_Requirement_.
Scan the listing below and copy every line holding "scene".

_Information shown_.
....

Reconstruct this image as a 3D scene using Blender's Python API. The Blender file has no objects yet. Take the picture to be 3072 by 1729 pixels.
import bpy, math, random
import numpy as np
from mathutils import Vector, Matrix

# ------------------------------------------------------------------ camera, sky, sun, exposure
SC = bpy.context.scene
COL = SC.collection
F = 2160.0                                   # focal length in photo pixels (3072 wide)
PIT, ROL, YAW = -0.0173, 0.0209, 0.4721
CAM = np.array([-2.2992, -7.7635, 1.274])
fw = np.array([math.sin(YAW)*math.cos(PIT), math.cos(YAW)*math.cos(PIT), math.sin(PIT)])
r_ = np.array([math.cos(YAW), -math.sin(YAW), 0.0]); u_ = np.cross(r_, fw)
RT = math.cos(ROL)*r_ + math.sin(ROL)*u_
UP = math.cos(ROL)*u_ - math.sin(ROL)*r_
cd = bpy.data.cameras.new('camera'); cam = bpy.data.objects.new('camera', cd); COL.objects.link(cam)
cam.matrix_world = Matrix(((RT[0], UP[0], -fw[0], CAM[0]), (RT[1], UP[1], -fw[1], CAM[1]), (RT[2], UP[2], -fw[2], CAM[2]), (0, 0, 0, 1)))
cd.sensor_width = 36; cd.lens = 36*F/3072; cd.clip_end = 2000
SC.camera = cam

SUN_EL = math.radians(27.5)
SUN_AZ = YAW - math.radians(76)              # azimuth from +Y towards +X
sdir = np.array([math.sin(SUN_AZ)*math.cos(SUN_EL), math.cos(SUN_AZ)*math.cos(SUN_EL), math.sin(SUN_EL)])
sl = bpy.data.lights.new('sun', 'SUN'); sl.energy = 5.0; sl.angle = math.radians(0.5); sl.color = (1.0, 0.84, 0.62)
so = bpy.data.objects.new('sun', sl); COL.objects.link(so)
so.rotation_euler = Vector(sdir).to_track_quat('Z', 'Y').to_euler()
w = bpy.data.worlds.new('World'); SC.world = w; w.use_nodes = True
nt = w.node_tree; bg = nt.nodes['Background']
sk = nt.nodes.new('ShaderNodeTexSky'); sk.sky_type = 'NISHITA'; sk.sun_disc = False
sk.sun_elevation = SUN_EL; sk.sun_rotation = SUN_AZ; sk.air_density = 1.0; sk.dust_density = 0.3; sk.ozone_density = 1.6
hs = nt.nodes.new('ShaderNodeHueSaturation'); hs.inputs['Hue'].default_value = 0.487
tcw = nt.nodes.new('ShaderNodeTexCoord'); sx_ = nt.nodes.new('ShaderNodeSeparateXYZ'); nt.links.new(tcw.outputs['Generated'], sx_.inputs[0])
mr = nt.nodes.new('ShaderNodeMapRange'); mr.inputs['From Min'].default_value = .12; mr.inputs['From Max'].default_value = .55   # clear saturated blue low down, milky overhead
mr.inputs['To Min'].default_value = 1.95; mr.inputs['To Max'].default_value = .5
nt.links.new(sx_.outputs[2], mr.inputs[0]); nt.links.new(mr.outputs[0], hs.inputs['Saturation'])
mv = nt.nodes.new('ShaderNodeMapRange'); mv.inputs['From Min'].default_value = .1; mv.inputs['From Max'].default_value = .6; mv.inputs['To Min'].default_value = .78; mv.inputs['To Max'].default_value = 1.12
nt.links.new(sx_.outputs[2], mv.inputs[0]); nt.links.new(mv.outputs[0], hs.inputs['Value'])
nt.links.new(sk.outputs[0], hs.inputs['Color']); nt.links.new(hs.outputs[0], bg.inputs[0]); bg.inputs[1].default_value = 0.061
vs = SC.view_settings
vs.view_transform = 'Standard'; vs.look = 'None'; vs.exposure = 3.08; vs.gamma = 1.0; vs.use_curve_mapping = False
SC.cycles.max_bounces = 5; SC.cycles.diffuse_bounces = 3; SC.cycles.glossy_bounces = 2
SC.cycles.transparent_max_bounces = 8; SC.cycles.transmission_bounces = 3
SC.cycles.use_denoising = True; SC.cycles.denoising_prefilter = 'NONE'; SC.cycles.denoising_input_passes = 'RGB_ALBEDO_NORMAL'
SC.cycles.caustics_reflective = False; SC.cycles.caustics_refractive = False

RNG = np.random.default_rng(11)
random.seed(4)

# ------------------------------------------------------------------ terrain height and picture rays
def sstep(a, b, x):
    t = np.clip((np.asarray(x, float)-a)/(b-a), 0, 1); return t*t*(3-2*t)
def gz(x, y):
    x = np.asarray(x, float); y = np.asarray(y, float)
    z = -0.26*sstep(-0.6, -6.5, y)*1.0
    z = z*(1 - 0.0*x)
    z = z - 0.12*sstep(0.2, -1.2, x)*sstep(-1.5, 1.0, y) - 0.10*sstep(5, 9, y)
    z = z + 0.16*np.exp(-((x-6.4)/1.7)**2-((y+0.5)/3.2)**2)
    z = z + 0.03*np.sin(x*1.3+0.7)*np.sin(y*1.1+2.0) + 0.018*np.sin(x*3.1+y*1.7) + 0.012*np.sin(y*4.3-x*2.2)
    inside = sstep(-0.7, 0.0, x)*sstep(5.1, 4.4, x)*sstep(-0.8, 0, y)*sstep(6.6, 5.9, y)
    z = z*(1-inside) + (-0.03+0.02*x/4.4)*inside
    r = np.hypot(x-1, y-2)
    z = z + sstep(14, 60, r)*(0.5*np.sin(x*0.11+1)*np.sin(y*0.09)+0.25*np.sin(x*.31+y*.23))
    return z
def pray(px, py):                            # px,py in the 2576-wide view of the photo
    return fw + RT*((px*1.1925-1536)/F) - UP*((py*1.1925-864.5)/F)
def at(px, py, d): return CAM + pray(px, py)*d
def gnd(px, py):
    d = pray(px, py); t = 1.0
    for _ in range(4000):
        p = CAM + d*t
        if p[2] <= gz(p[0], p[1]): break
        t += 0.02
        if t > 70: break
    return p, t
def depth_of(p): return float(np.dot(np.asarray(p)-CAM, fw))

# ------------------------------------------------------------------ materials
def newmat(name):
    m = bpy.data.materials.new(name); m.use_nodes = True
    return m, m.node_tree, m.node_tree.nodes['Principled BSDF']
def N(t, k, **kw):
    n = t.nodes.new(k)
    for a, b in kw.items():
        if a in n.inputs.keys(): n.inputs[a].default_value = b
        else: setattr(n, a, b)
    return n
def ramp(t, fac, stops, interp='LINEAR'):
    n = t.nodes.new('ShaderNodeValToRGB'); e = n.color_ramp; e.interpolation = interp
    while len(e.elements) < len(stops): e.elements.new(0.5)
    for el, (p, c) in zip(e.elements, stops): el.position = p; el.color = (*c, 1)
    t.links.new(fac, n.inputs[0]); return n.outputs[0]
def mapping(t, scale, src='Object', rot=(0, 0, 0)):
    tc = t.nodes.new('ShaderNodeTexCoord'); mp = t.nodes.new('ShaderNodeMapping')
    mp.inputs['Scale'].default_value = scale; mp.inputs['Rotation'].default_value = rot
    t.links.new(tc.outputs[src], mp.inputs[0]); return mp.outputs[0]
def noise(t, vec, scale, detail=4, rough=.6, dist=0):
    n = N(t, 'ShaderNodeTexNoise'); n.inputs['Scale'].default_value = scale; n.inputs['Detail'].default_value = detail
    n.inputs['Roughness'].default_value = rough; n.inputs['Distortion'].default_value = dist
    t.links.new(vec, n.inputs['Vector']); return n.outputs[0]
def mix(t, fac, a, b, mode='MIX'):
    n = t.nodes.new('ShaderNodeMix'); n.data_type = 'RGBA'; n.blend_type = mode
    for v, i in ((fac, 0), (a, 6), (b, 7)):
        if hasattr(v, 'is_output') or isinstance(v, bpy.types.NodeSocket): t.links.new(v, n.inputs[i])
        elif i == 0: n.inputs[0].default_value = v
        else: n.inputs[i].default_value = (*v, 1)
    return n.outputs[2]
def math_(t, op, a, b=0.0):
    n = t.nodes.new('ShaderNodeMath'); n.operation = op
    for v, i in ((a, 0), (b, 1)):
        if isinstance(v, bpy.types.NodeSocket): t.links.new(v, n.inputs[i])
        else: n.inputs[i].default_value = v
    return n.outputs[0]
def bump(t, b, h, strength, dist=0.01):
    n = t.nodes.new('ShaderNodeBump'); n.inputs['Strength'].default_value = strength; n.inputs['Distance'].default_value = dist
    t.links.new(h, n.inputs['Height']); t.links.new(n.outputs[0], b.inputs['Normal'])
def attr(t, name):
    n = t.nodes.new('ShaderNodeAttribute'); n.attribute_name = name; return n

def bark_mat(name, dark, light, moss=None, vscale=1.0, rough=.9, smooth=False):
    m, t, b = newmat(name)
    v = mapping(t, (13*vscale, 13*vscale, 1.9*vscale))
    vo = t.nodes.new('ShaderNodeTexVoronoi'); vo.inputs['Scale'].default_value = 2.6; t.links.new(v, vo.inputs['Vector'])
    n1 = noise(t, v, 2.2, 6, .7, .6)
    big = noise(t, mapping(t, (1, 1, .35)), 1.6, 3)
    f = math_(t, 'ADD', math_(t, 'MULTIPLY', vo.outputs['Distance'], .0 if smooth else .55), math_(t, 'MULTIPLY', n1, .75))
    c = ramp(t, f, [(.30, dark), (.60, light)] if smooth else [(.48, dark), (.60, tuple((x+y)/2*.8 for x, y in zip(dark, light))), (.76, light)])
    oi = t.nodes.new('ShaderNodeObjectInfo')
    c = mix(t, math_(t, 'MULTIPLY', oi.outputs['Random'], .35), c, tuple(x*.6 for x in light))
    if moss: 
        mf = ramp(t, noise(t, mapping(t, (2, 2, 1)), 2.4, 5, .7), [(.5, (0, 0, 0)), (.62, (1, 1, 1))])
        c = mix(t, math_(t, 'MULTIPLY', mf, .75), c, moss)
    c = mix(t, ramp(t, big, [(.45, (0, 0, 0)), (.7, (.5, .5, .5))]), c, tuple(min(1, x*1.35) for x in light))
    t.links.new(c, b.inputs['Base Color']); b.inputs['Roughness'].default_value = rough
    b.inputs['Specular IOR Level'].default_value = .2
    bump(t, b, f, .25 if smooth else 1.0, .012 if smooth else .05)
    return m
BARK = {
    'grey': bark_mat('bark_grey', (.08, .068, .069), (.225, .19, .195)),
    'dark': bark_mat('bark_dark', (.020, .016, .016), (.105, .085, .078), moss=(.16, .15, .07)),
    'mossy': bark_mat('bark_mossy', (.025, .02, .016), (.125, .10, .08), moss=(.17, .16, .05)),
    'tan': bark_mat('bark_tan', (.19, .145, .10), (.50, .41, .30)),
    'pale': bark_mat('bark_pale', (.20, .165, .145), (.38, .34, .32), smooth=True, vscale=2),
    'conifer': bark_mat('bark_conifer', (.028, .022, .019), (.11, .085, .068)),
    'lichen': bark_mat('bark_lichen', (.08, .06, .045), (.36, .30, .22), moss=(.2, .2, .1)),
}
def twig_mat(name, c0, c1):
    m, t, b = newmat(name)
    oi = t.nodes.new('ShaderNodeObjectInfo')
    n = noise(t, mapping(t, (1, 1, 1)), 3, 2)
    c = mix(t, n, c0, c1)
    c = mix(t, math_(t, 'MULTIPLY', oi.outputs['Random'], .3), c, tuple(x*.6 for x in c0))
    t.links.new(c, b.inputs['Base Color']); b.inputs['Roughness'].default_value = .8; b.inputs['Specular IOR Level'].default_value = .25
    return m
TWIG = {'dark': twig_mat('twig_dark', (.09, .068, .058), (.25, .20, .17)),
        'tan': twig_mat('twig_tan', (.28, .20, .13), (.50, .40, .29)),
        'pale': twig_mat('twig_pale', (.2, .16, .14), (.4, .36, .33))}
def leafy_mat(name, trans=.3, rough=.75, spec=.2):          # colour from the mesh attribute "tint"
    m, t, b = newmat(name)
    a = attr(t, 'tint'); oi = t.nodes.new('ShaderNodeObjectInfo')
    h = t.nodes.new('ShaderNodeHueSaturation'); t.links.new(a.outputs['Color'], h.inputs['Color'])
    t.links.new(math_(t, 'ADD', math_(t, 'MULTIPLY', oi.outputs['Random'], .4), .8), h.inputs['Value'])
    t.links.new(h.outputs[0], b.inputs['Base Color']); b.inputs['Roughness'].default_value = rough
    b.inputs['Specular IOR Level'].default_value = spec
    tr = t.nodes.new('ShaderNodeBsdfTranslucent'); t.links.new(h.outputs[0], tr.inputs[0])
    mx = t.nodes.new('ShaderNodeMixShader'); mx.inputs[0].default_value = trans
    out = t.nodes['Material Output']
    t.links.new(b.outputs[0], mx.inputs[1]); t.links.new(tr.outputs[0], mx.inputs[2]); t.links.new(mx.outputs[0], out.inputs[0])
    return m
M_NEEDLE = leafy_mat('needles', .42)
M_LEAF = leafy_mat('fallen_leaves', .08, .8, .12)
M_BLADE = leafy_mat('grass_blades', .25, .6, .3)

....

_Written response_.
Reconstruct this image as a 3D scene using Blender's Python API. The Blender file has no objects yet. Take the picture to be 3072 by 1729 pixels.
SC = bpy.context.scene